PROBLEM TO WORK ON
Please give back word for word the lines below, from the first one through the one with "return m, nt, nt.nodes['Principled BSDF']".
━━━━━ DATA EXTRACT
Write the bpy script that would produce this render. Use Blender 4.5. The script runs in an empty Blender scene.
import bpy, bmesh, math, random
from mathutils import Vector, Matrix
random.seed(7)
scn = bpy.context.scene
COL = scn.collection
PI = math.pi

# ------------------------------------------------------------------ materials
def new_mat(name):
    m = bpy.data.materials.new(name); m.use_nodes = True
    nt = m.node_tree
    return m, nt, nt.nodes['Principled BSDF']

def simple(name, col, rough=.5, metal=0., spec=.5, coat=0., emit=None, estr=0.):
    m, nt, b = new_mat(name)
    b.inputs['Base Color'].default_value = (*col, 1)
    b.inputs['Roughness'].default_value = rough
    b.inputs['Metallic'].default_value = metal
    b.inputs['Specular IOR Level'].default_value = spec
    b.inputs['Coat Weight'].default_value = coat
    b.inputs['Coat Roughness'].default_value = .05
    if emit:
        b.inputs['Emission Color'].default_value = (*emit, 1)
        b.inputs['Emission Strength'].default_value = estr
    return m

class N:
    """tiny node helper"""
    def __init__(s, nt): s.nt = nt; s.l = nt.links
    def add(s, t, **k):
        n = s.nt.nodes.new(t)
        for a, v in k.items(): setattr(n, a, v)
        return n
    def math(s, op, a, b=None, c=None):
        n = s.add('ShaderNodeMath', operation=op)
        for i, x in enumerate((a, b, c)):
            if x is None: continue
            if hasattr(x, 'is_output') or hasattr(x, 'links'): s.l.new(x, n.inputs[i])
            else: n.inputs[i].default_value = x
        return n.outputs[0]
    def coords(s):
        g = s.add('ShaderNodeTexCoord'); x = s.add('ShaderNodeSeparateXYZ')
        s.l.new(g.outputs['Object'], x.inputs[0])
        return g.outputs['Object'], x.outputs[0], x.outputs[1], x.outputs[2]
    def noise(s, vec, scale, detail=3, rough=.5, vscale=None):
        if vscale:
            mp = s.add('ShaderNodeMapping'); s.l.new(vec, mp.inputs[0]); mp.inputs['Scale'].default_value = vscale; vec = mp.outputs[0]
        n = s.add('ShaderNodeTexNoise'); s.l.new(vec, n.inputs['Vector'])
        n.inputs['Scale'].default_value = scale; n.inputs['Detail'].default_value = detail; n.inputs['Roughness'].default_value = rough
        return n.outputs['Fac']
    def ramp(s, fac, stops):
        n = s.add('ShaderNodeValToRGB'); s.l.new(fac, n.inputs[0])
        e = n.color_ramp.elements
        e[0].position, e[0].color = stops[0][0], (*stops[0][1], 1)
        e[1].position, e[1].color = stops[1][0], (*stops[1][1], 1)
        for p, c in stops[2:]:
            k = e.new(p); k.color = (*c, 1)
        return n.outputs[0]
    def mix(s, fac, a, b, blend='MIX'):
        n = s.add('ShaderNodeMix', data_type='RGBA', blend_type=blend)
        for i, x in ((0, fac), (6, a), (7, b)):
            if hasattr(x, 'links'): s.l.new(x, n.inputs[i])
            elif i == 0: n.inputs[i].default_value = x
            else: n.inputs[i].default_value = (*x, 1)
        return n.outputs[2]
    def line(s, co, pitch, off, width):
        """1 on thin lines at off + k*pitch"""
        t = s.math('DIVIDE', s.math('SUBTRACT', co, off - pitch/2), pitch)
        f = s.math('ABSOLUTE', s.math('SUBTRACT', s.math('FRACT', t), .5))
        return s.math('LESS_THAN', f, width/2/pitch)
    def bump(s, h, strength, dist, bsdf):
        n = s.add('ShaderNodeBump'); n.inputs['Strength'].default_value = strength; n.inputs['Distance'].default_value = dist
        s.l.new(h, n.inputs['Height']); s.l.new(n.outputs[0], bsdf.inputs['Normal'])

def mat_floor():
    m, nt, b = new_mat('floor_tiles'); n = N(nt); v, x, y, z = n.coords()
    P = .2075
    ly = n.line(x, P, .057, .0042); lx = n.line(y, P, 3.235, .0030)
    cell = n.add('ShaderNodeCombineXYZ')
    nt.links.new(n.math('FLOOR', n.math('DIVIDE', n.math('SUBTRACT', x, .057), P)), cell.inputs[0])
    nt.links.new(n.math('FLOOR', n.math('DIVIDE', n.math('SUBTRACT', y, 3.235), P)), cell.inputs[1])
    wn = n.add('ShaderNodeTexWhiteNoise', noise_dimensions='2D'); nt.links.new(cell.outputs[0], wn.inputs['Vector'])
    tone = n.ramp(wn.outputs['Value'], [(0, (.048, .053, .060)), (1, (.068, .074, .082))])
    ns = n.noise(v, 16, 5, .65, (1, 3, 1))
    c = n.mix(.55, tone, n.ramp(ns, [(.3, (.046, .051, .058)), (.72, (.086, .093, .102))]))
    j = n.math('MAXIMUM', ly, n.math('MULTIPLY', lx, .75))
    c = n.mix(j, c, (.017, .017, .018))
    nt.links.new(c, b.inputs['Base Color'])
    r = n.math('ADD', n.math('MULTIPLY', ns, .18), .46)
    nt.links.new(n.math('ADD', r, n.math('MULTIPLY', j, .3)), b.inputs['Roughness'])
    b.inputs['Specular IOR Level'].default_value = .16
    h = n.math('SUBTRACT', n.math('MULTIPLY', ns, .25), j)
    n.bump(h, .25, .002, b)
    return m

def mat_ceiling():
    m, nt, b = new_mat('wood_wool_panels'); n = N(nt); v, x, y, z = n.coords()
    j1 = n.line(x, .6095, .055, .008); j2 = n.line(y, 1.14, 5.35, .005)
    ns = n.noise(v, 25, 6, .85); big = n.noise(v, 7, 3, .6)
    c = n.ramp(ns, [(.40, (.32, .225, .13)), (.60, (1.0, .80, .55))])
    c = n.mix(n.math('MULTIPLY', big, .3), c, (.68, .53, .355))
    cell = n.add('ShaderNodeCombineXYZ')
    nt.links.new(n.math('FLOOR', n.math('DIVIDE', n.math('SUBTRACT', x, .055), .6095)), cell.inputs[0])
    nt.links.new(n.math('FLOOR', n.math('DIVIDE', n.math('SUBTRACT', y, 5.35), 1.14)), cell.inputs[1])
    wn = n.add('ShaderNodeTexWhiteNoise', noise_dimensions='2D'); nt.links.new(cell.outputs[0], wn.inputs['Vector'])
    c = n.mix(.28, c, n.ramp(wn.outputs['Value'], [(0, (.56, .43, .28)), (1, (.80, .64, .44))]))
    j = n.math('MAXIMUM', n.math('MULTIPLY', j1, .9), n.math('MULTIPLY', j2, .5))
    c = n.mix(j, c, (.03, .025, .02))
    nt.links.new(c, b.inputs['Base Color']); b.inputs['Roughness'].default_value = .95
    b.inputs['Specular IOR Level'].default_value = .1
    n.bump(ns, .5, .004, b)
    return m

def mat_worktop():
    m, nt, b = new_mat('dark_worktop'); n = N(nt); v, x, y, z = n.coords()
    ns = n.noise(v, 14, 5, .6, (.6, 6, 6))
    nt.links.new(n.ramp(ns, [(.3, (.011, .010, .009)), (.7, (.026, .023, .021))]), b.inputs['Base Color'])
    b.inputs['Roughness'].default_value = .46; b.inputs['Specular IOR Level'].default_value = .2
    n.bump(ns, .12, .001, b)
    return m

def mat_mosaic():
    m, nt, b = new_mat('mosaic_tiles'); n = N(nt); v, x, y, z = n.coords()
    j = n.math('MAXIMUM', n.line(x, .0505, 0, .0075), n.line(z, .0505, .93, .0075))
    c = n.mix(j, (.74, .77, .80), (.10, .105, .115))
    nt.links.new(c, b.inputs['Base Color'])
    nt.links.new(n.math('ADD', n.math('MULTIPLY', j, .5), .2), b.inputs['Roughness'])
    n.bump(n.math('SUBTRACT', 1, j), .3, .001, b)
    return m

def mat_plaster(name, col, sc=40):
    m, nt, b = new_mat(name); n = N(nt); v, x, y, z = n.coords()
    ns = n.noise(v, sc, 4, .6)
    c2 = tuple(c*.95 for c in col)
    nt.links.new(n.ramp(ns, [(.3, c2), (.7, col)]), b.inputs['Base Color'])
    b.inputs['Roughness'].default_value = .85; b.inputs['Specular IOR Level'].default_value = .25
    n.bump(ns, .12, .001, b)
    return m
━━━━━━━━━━
ANSWER FOR THE TASK
Write the bpy script that would produce this render. Use Blender 4.5. The script runs in an empty Blender scene.
import bpy, bmesh, math, random
from mathutils import Vector, Matrix
random.seed(7)
scn = bpy.context.scene
COL = scn.collection
PI = math.pi

# ------------------------------------------------------------------ materials
def new_mat(name):
    m = bpy.data.materials.new(name); m.use_nodes = True
    nt = m.node_tree
    return m, nt, nt.nodes['Principled BSDF']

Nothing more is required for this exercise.